Grupos americanos voltam a casa para encontrar um jogo viciado
Há uma semana a Apple anunciou que investiria US$ 500 biliões nos EUA nos próximos quatro anos, incluindo uma nova mega fábrica no Texas para produção de servidores IA e a criação de 20.000 postos de trabalho dedicados a I&D espalhados por todo o País. O anúncio resulta de encontros entre o CEO da Apple, Tim Cook, e Donald Trump para discutir as implicações para a Apple do aumento das tarifas de importação apresentado pelo Presidente. Com a produção espalhada por todo o Mundo mas muito na China e na Índia, Tim Cook quis apresentar a Trump um gesto de boa vontade que lhe permitisse condições especiais nas tarifas. O Presidente agradeceu à Apple e a Tim Cook sublinhando que a medida refletia a confiança da empresa no seu Governo – mas não se comprometeu.
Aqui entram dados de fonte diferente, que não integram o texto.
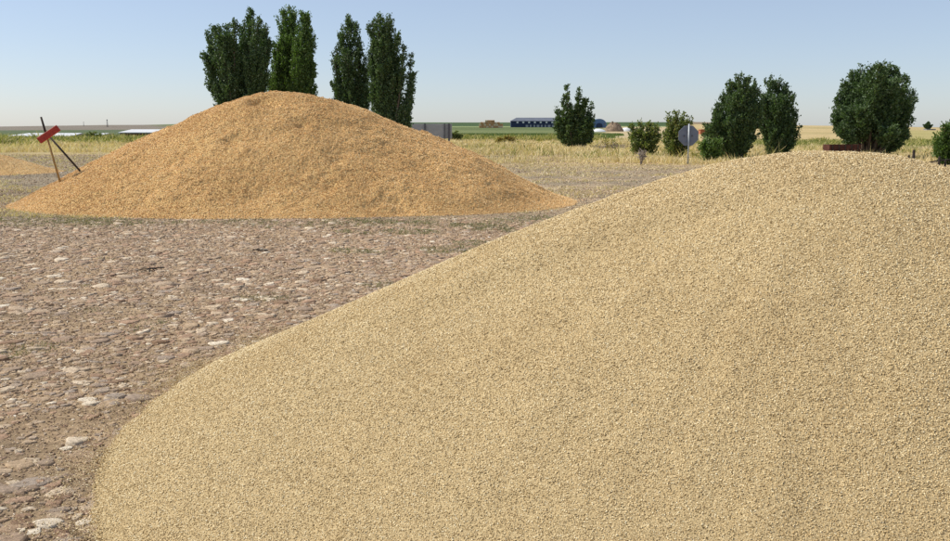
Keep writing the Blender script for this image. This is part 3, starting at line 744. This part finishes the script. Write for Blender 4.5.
for k, px in enumerate(np.arange(527, 592, 3.7)):
    x = P(px, 121, D)[0]-base[0]; MB().box((x, -.06, zt*.19), (1.2 if k % 3 else 1.8, .12, zt*.38)).build('door', M['bale_b' if k % 4 == 0 else 'crop'] if False else M['panel'], root)
# arched blue store right of the tree
D2 = 600; a_ = P(592, 128.5, D2); b_ = P(606.5, 128.5, D2); g = float(gz((a_[0]+b_[0])/2, D2)); W = b_[0]-a_[0]; H = P(600, 118.8, D2)[2]-g
base = np.array([(a_[0]+b_[0])/2, D2, g]); root = empty('arched_store', base, 'blue arched store with dark doorway, behind the right side of the young tree', 'store')
arc = [(-W/2*math.cos(t)*1.0, H*(.35+.65*math.sin(t))) for t in np.linspace(0, math.pi, 15)]
m_ = MB(); m_.prism([(-W/2, -.2)]+arc+[(W/2, -.2)], 0, 22); m_.build('shell', M['blue'], root)
arc = [(W*.22*-math.cos(t), H*(.30+.22*math.sin(t))) for t in np.linspace(0, math.pi, 9)]
m_ = MB(); m_.prism([(-W*.22, 0)]+arc+[(W*.22, 0)], -.12, -.004); m_.build('door', M['navy'], root)
for sx in (-1, 1):
    m_ = MB(); m_.box((sx*W*.37, -.06, H*.4), (.9, .1, 1.6)); m_.build('window', M['grey_roof'], root)

# straw bales far away
D = 600
bl = 'big straw bale in the stack left of the long navy barn'
proto = None
rows = [10, 10, 8, 4]
for r_, nb_ in enumerate(rows):
    for k in range(nb_):
        px = 479+24*(k+.5)/10+(0 if nb_ > 8 else (1.5 if nb_ == 8 else 6)); q = P(px, 127, D); g = float(gz(q[0], D))
        if proto is None:
            proto = {}
            for c_ in ('bale_a', 'bale_b'):
                m_ = MB(); m_.box((0, 0, .62), (1.5, 2.4, 1.22), None, .08); proto[c_] = m_.build('straw_bale', M[c_])
            used = set()
        c_ = 'bale_a' if rng.random() < .6 else 'bale_b'
        o = proto[c_]
        if c_ in used: o = o.copy(); C.objects.link(o)
        used.add(c_)
        o.location = (q[0], D+rng.uniform(-.3, .3), g+r_*1.24); o.rotation_euler = (0, 0, rng.normal(0, .03))
        tag(o, bl, 'straw bale', 'straw bales stacked at the far edge of the green field')

# brown heap, white tarps
def mound(name, px, D, wpx, hpx, mt, label, cat, rough=.25, sd=1):
    q = P(px, 129, D); g = float(gz(q[0], D)); W = wpx*mpp(D)/2; H = hpx*mpp(D)
    V = [(0, 0, H*.93)]; T = []; nn, kk = 28, 9
    for i in range(1, kk+1):
        r = i/kk
        for k in range(nn):
            t = 2*math.pi*k/nn; z = H*(1-r**2.4)*(1+rough*rng.normal()*.35) if i < kk else -.3
            V.append((W*r*math.cos(t)*(1+rough*.2*rng.normal()), W*.7*r*math.sin(t), z))
    for k in range(nn): T.append((0, 1+k, 1+(k+1) % nn))
    for i in range(kk-1):
        for k in range(nn):
            a, b = 1+i*nn+k, 1+i*nn+(k+1) % nn; T += [(a, a+nn, b+nn), (a, b+nn, b)]
    m_ = MB(); m_.add(V, T); o = m_.build(name, mt, None, rough < .1); o.location = (q[0], D, g); return tag(o, label, cat)
mound('manure_heap', 614, 430, 20, 8.5, M['heap'], 'brown heap right of the blue arched store', 'heap')
mound('covered_heap', 598, 420, 17, 3, M['white'], 'low white covered heap in front of the blue arched store', 'heap', .08)
mound('covered_heap', 626, 440, 13, 3.5, M['white'], 'low white covered heap touching the rounded bush on its left', 'heap', .08)
# small brick hut, field hut
def hut(name, px, py0, py1, wpx, D, mt, rt, label):
    q = P(px, py1, D); t = P(px, py0, D); g = float(gz(q[0], D)); H = t[2]-g; W = wpx*mpp(D)
    root = empty(name, (q[0], D, g), label, 'hut'); MB().box((0, 1.5, H*.42), (W, 3, H*.84)).build('wall', mt, root)
    m_ = MB(); m_.prism([(-W/2-.15, H*.843), (W/2+.15, H*.843), (W/2-.3, H), (-W/2+.3, H)], -.2, 3.2); m_.build('roof', rt, root)
    MB().box((W*.15, -.03, H*.3), (W*.2, .06, H*.55)).build('door', M['shed_dark'], root)
hut('brick_hut', 706, 129.3, 133.5, 11, 290, M['brick'], M['brick'], 'small brick-red hut between the octagonal sign and the wide poplar')
hut('field_hut', 931, 129, 133.5, 9, 395, M['panel'], M['grey_roof'], 'small pale hut beside the tiny tree in the golden field')

# rusty trough
D = 50; q = P(842, 144.5, D); g = float(gz(q[0], D)); W = 31*mpp(D); H = q[2]-g
root = empty('trailer', (q[0], D, g), 'rusty red-brown trailer box poking above the near pile crest', 'trailer')
m_ = MB(); z0 = .42
m_.box((0, -.45, (H+z0)/2), (W, .05, H-z0)); m_.box((0, .45, (H+z0)/2), (W, .05, H-z0))
m_.box((-W/2+.027, 0, (H+z0)/2), (.05, .85, H-z0)); m_.box((W/2-.027, 0, (H+z0)/2), (.05, .85, H-z0)); m_.box((0, 0, z0+.02), (W-.11, .85, .04))
m_.build('box', M['rust'], root)
for k in range(5): MB().box((-W/2+W*(k+.5)/5, -.495, (H+z0)/2), (.05, .035, H-z0-.03)).build('rib', M['pole_dark'], root)
for sx in (-1, 1):
    for sy in (-1, 1):
        V, T = disc((sx*W*.3, sy*.5, .23), .23, .12, 20); m_ = MB(); m_.add(V, T); m_.build('wheel', M['black'], root)
MB().tube([(W/2, 0, z0), (W/2+.55, 0, .3)], .03, 6).build('drawbar', M['pole_dark'], root)

# wooden posts right
def post(px, py, D, w, label, lean=0):
    q = P(px, py, D); g = float(gz(q[0], D)); H = q[2]-g
    V = MB().tube([(0, 0, -.2), (lean*.5, 0, H*.5), (lean, 0, H-.02), (lean, 0, H)], [w, w*.96, w*.92, w*.7], 9)
    o = V.build('wooden_post', M['pole_dark']); o.location = (q[0], D, g)
    return tag(o, label, 'post', 'old wooden posts beyond the near pile')
post(914, 150, 36, .055, 'tallest dark post, standing between the round-crowned tree and the right edge tree')
post(909, 155, 36.5, .035, 'short thin post just left of the tallest post')
post(881.5, 151.5, 38, .03, 'stub of a post right of the three trunks')
post(939.5, 156.5, 34, .05, 'thick short post carrying a slanting rail')
post(945.5, 160.5, 34, .035, 'small post at the very right edge below the edge tree')
a_ = P(930, 162.3, 34); b_ = P(950, 159.0, 34.1)
m_ = MB(); m_.tube([a_, (a_+b_)/2+[0, 0, .01], b_+[.6, 0, 0]], [.022, .025, .025], 8); o = m_.build('rail', M['pole_dark'], None, True, origin=a_)
tag(o, 'slanting wooden rail lying against the short posts at right edge', 'rail')
a_ = P(657.5, 0, 1)

# ---------------------------------------------------------------- sky, sun, camera
SUN_EL, SUN_AZ = math.radians(47), math.radians(-80)      # azimuth from +Y, negative = left
w = bpy.data.worlds.new('World'); bpy.context.scene.world = w; w.use_nodes = True
nt = w.node_tree; bg = nt.nodes['Background']
sky = nt.nodes.new('ShaderNodeTexSky'); sky.sky_type = 'NISHITA'; sky.sun_disc = False
sky.sun_elevation = SUN_EL; sky.sun_rotation = SUN_AZ; sky.altitude = 1500
sky.air_density = 1.0; sky.dust_density = 1.8; sky.ozone_density = 4.0
wb = nt.nodes.new('ShaderNodeVectorMath'); wb.operation = 'MULTIPLY'; wb.inputs[1].default_value = (1.07, 1.0, 1.0)   # the camera's white balance
nt.links.new(sky.outputs[0], wb.inputs[0])
hz = nt.nodes.new('ShaderNodeMix'); hz.data_type = 'RGBA'; hz.inputs[0].default_value = .35; hz.inputs[7].default_value = (4.5, 4.9, 5.35, 1)   # thin even summer haze
nt.links.new(wb.outputs[0], hz.inputs[6]); nt.links.new(hz.outputs[2], bg.inputs[0]); bg.inputs[1].default_value = .136
sd = bpy.data.lights.new('sun', 'SUN'); sd.energy = 5.0; sd.angle = math.radians(.5); sd.color = (1, .94, .83)
so = bpy.data.objects.new('sun', sd); C.objects.link(so)
dirv = np.array([math.sin(SUN_AZ)*math.cos(SUN_EL), math.cos(SUN_AZ)*math.cos(SUN_EL), math.sin(SUN_EL)])
from mathutils import Vector
so.rotation_euler = Vector(dirv).to_track_quat('Z', 'Y').to_euler()
so.location = (-20, 10, 30)
cd = bpy.data.cameras.new('camera'); cam = bpy.data.objects.new('camera', cd); C.objects.link(cam)
cam.location = (0, 0, EY); cam.rotation_euler = (math.pi/2-TH, 0, 0)
cd.sensor_width = 36; cd.sensor_fit = 'HORIZONTAL'; cd.lens = 36*F/950; cd.clip_start = .1; cd.clip_end = 9000
sc = bpy.context.scene; sc.camera = cam
sc.view_settings.view_transform = 'Standard'; sc.view_settings.look = 'None'; sc.view_settings.exposure = 0; sc.view_settings.gamma = 1
sc.view_settings.use_curve_mapping = False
A oferta de Cook não é nova. Já durante o primeiro mandato de Trump em 2018, a Apple investiu US$ 350 biliões nos EUA ao longo de cinco anos, prestou uma ajuda preciosa a trazer a TSMC – Taiwan Semiconductor Manufacturing Co que produz cerca de 90% dos semicondutores mais avançados do mundo – para o Arizona e ajudou a introduzir legislação para reforçar a produção de semicondutores nos EUA. Estas últimas foram duas das maiores medidas de política industrial de Trump durante o seu primeiro mandato ... e tiveram o dedo da Apple. No mês passado, a empresa reforçou este apoio começando a produzir em massa chips com o seu próprio design numa das fábrica da TSMC no Arizona .
A Apple anunciou esta semana a construção duma instalação de 25,000 metros quadrados em Houston, onde montará servidores para os seus centros de dados, vai aumentar os seus centros de dados em seis Estados e expandir o seu Fundo de Fabrico Avançado apresentado como um “compromisso multibilionário da Apple para produzir silício avançado” na fábrica da TSMC no Arizona.
Tudo parece correr bem até que surge a Índia. Donald Trump percebe que a maior parte dos Iphones vendidos nos EUA vêm da Índia e diz a Tim Cook que pare de produzir iPhones na Índia e os fabrique nos EUA. “Tive um pequeno problema com Tim Cook ontem”, disse Trump sobre sua conversa com o CEO da Apple, em Doha. “Eu disse-lhe: Tim, você é meu amigo. Tratei-o muito bem e você oferece US$ 500 biliões de investimento no nosso País. Mas agora dizem-me que está a montar iphones em toda a Índia. Pode fabricar os seus produtos na Índia para o mercado indiano. Mas têm de parar com os iPhones Made in India que a Apple vende nos EUA, isso tem de parar.“ O ecossistema da Apple na Índia é o maior fornecedor de Iphones para os EUA e um dos maiores criadores de empregos do país. Para a Apple, a Índia é uma peça vital e Trump sabe-o bem ... mas Cook parece que ainda não aprendeu que quanto mais se oferece ao Presidente mais ele exige – dá-se a mão e ele agarra o braço.
A Apple apareceu como um cavaleiro branco a brandir as maravilhas de voltar a casa com grandes ambições de investir nos EUA esperando que Trump favorecesse a empresa nas tarifas de importação. Terá sido esse o acordo ... mas Tim Cook foi ingénuo, não viu o escorpião escondido e deixou que ele espetasse o ferrão no seu cavalo branco.
Não tenho dúvidas que o caso da Apple seja a ponta visível de um icebergue de engano e má-fé que vai afetar todas as grandes empresas americanas de presença industrial global. Para quem tenha dúvidas, recomendo reler o clássico Art of the Deal de Donald Trump.